Türkiye 80’li yıllardan sonra modernitenin II. Dünya Savaşı sonrası hayata hakim olan Amerikan kapitalizmi versiyonu ile tanışmıştır. Bu kapitalizme baktığımız zaman tüketim esas amaçtır. Bunun için de bireyin tüketime karşı koyabilecek bütün korunma vasıtalarından mahrum kalması gerekiyor. Toplum, aile, mahalle, komşuluk, sosyal ya da mistik bir gruba mensup olmak vs. gibi. Bireyi bu mensubiyetlerden arındırdığımız zaman yalnız, çaresiz ve savunmasızdır. Bu bireyi tüketime teşvik eden kampanyalarla etki altına aldığınızda Amerikan kapitalizminin arzu ettiği şahsı ortaya çıkarırsınız. O şahıs düşünemez, çünkü onun yerine düşünen kapitalist bir zihin vardır, o şahıs hissedemez çünkü onun yerine hisseden kapitalist bir anlayış söz konusudur. Sadece kazanır ve kapitalizmin arzusuna göre tüketir. Çağımız modernitesinin Amerikan versiyonunun istediği ideal birey budur.
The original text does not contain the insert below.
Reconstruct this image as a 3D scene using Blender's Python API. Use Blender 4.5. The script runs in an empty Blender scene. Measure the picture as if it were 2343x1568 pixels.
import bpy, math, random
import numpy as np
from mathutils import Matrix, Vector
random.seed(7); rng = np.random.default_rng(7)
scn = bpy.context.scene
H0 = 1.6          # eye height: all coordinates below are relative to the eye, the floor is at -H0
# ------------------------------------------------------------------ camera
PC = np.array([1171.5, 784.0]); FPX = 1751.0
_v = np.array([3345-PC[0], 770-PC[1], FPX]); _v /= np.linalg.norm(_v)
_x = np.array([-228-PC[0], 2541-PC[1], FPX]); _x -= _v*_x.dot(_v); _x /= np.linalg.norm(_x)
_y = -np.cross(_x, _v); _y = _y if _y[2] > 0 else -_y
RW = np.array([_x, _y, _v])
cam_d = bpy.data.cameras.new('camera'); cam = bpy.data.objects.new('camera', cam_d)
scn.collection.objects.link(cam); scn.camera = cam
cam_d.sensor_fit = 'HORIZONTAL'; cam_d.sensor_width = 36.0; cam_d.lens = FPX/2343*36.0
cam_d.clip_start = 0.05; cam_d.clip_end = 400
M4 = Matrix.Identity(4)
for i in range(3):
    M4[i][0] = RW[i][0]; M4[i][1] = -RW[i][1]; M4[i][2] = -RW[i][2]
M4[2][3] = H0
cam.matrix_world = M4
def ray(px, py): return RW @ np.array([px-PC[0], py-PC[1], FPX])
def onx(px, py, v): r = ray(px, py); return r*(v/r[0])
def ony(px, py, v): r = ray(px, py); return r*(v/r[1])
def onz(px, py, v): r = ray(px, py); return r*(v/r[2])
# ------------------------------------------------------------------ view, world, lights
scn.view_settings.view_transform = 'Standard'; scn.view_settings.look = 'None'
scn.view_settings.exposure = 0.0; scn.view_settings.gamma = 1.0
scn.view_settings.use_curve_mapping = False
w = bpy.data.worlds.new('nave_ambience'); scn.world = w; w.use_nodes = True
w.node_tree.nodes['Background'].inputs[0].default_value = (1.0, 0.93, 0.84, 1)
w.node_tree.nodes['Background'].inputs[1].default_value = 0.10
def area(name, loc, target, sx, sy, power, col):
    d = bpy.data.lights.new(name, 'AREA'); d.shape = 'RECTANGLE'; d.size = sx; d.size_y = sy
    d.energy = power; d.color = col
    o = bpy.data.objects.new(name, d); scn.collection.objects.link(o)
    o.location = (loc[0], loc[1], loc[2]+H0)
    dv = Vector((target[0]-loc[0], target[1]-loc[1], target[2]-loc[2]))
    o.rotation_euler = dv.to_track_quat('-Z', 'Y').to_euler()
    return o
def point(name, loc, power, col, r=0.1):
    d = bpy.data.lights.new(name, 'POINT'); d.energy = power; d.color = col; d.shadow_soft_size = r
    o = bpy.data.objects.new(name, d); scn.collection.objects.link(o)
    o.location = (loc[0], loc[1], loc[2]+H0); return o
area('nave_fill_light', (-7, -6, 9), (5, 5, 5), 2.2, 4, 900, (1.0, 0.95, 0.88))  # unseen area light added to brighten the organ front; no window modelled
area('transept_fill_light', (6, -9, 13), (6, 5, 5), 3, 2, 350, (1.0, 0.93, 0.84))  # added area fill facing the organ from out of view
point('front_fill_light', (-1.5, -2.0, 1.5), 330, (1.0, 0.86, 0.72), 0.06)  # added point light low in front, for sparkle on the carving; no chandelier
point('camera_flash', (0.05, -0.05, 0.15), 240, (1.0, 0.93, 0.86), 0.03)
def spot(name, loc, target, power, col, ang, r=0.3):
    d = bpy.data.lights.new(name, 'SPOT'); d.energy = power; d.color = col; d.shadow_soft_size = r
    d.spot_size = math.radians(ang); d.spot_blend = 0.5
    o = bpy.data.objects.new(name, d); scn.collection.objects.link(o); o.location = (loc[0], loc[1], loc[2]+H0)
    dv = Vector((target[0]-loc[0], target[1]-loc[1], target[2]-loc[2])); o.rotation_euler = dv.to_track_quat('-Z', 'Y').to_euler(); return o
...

Bu elbette çok tehlikelidir.
2000 sonrası doğan genç arkadaşlarımızın önümüzdeki 20 yıl içinde şirket yöneticileri olacaklarını; siyasette, kamuda aktif rol alacaklarını düşündüğümüzde umut dolu bir gelecek öngörüsü oluşuyor mu sizde, yoksa endişeleriniz var mı?
Ben mizaç itibarı ile ve aldığım eğitim açısından maddi manevi boşlukları, eksikleri gören ama hayata hep iyimser açıdan bakan bir kimseyim ve hiçbir zaman ilahi rahmetten ümidi kesmem. Modernitede her ne kadar ilahi rahmet diye bir kavram yok ise de bu kavram benim duygu ve düşünce dağarcığımda her zaman başroldedir. Bu çocuklar bizlere göre çok iyi imkanlar içinde yetiştiler ve yetişmektedirler. Kendi kimliklerini tanıyıp benimserlerse, daha doğrusu toplum onlara bu imkanı ya da hizmeti götürürse çok iyi kadroların iş başına geleceğini ümit ve niyaz ediyorum.
Dindar ailelerin son yıllarda kendi çocukları üzerindeki etkisinin azaldığı ve dindarlık anlayışlarının değiştiği de konuşuluyor. Siz bu konuda ne düşünüyorsunuz?
Bu soruda kilit sözcük dindar sözcüğüdür. Aldığım eğitimin neticesi dinin önce iç dünyamızı, yani kalbimizi ve ruhumuzu aydınlatıp terbiye ettiğini ve bunun eylemlerimiz ile bütünleştirildiğini, bütünleşmek zorunda olduğunu biliyorum. Bana göre dindar kelimesi İslam’ın nuru ile aydınlanmış, muhabbet ve hizmet sevdalısı bir kalbin, hassas bir ruhun, merhamet, şefkat, yardımseverlik ve diğer güzel hasletler ile İslam medeniyet tasavvurunun tanımladığı şekilde donatılmış bir insanı tanımlar. Bu insan kendi iç dünyasındaki bu zenginliği eylemleri ile gerek insanlara gerek Cenab-ı Allah’a karşı bütünleştirmek mecburiyetindedir. Toplumda büyükler bunu yapıyorlarsa çocukların da bu ilahi güzellikten nasip almamaları mümkün değildir.